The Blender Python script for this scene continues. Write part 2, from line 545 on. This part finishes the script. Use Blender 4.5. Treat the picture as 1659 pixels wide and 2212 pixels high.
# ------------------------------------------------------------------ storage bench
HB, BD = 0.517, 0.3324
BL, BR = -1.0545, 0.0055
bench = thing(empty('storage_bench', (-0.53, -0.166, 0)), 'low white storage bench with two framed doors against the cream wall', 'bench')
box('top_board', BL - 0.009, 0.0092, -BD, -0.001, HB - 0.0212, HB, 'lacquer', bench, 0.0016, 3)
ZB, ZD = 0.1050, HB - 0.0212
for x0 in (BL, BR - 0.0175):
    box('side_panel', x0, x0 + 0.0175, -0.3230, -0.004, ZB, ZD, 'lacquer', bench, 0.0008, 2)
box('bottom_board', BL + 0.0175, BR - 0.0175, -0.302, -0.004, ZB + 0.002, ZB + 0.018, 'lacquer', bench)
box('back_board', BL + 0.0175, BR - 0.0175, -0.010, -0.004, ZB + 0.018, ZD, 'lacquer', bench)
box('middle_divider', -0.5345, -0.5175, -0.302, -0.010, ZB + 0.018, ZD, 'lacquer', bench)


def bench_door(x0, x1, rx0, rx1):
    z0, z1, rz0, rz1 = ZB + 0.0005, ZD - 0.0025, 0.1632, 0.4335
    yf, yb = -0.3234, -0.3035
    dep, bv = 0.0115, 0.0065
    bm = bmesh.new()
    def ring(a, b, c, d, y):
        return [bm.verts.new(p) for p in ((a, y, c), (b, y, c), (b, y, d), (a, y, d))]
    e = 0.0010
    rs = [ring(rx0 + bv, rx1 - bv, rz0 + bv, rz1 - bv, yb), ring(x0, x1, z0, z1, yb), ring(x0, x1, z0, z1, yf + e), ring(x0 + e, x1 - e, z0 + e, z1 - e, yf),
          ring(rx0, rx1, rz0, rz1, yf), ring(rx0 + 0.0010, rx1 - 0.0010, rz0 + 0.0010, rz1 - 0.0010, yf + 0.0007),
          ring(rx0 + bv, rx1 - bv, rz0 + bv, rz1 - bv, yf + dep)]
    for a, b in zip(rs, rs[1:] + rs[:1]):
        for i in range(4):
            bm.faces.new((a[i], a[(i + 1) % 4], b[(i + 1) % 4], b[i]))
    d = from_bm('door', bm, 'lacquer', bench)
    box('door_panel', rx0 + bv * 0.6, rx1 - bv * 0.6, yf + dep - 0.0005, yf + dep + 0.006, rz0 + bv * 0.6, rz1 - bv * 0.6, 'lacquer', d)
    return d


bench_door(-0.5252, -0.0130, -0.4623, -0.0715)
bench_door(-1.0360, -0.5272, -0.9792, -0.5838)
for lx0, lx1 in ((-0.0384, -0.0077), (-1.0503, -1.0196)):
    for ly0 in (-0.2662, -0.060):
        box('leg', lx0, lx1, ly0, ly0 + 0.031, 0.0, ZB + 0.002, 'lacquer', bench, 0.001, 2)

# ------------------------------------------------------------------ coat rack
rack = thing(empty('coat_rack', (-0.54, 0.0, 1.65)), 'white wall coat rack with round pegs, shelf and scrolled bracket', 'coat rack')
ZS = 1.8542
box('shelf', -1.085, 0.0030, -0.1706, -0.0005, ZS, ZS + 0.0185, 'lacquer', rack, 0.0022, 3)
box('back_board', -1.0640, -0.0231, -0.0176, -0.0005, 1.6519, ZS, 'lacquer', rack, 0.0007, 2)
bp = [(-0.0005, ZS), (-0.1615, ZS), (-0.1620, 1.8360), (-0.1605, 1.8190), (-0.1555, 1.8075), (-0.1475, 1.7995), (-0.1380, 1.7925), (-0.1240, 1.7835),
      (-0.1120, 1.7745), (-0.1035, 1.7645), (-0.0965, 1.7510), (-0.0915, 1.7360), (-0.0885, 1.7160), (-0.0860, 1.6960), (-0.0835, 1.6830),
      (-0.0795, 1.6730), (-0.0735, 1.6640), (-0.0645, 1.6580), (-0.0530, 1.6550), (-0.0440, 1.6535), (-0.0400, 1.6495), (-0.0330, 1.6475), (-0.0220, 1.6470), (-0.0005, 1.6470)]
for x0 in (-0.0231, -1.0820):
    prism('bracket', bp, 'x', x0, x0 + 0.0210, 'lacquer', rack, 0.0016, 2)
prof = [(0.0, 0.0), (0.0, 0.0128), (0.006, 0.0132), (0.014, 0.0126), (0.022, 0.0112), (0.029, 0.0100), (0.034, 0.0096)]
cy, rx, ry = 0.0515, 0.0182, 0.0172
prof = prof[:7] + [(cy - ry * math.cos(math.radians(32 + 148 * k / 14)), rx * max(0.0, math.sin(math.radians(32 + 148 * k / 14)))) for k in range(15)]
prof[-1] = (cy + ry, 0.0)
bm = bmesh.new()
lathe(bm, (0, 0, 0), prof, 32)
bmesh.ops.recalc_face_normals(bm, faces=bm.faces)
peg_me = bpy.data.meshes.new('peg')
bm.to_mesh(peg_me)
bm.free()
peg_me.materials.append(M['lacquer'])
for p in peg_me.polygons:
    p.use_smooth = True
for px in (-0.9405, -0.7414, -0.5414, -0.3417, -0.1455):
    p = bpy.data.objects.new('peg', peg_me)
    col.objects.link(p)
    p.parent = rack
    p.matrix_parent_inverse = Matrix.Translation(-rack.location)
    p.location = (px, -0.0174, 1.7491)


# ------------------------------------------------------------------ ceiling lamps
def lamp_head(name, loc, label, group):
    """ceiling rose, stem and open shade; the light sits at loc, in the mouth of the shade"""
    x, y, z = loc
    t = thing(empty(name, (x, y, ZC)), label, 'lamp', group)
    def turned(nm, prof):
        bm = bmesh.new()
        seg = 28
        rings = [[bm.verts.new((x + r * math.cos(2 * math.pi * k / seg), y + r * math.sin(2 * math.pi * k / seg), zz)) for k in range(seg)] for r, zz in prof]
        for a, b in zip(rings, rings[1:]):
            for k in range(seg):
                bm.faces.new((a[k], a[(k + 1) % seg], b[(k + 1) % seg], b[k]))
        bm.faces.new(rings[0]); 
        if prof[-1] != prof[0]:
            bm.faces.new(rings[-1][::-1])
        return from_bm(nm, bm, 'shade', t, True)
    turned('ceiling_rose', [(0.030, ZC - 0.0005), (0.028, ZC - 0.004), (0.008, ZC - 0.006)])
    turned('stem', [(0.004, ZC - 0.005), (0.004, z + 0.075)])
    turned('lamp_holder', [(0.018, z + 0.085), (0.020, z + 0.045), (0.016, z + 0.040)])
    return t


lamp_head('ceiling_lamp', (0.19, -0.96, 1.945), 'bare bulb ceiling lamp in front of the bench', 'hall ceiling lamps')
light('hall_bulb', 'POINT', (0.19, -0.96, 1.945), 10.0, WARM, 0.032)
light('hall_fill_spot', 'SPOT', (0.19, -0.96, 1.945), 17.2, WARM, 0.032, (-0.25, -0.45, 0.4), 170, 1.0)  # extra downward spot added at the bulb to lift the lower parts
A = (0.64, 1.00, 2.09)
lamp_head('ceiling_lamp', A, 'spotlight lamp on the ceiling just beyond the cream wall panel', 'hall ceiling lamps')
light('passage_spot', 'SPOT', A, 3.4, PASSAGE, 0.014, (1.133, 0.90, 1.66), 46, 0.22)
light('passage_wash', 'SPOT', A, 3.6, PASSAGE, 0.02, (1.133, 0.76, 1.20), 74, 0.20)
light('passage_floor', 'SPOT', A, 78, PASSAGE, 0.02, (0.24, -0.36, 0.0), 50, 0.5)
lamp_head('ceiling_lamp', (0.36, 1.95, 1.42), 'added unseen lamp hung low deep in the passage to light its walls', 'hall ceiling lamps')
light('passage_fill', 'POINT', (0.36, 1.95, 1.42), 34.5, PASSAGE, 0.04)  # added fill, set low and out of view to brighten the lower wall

---*---

• What you will do
Please give an exact restatement of only the lines from the beginning of the material above to the line with "box('middle_divider', -0.5345, -0.5175, -0.302, -0.010, ZB", inclusive.

• The completed task
The Blender Python script for this scene continues. Write part 2, from line 545 on. This part finishes the script. Use Blender 4.5. Treat the picture as 1659 pixels wide and 2212 pixels high.
# ------------------------------------------------------------------ storage bench
HB, BD = 0.517, 0.3324
BL, BR = -1.0545, 0.0055
bench = thing(empty('storage_bench', (-0.53, -0.166, 0)), 'low white storage bench with two framed doors against the cream wall', 'bench')
box('top_board', BL - 0.009, 0.0092, -BD, -0.001, HB - 0.0212, HB, 'lacquer', bench, 0.0016, 3)
ZB, ZD = 0.1050, HB - 0.0212
for x0 in (BL, BR - 0.0175):
    box('side_panel', x0, x0 + 0.0175, -0.3230, -0.004, ZB, ZD, 'lacquer', bench, 0.0008, 2)
box('bottom_board', BL + 0.0175, BR - 0.0175, -0.302, -0.004, ZB + 0.002, ZB + 0.018, 'lacquer', bench)
box('back_board', BL + 0.0175, BR - 0.0175, -0.010, -0.004, ZB + 0.018, ZD, 'lacquer', bench)
box('middle_divider', -0.5345, -0.5175, -0.302, -0.010, ZB + 0.018, ZD, 'lacquer', bench)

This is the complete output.